The gate leakage increases with positive gate potentials, with the thinner barriers naturally offering less resistance to current flow. Even so, the leakage is less than 1mA/mm for the on-current of 1.3A/mm in the 2.1nm barrier device.
The researchers comment: "The values are below the ones reported in literature for e-mode metal insulator semiconductor heterostructure field effect transistors (MISHFETs) and much better than those for Schottky-gated e-mode devices." The maximum applicable extrinsic gate potential of +7V is limited by dielectric breakdown.

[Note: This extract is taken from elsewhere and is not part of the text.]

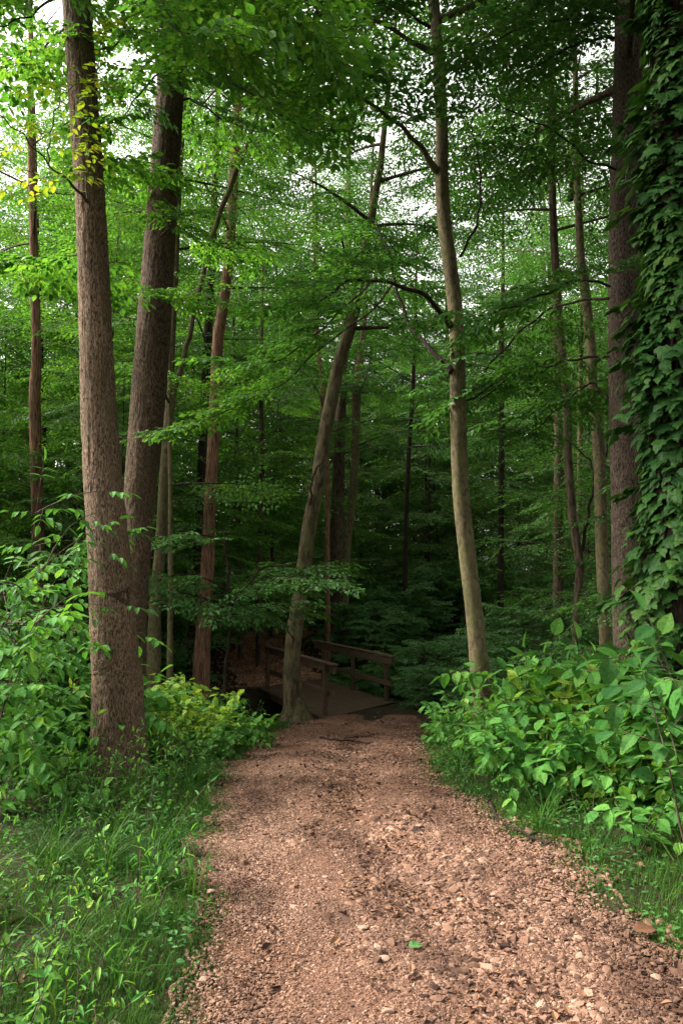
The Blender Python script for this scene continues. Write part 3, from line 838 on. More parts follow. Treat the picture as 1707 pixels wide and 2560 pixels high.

Three-terminal measurements at 0V gate gave a breakdown voltage of around 65V drain for the 2.1nm barrier device with 2μm gate length and a gate-drain spacing of 2.5μm. The "rather early breakdown" is blamed on the aluminium oxide in the absence of an exponential behaviour that would indicate buffer problems.
Pulsed measurements to assess current collapse effects were also carried out on devices with a 2.1nm barrier. The researchers compared the specific on-resistance (RonxA) at 65% maximum current for a pulsed unbiased state that eliminates thermal effects and for a 50V drain bias to reveal current collapse. In the thin 2.1nm barrier device (1.5μm gate-source, 1μm gate, 2.5μm gate-drain, 100μm width), the unbiased specific on-resistance was 0.24Ω-cm2, which increased by 20% to the biased/current collapse value of 0.29Ω-cm2. By contrast, the non-recessed/22nm barrier device showed a 70% increase in on-resistance in the bias/current collapse mode.
The researchers comment: "We believe that the suppression of the current collapse (even if not as good as for a comparable HFET) is related to the slanted gate shape in combination with a barrier recess which reduces trapping phenomena by the passivation/barrier interface."
In the future, it is believed that the threshold voltage could be shifted to even more positive values by fluorine implantation or by adding a back-barrier.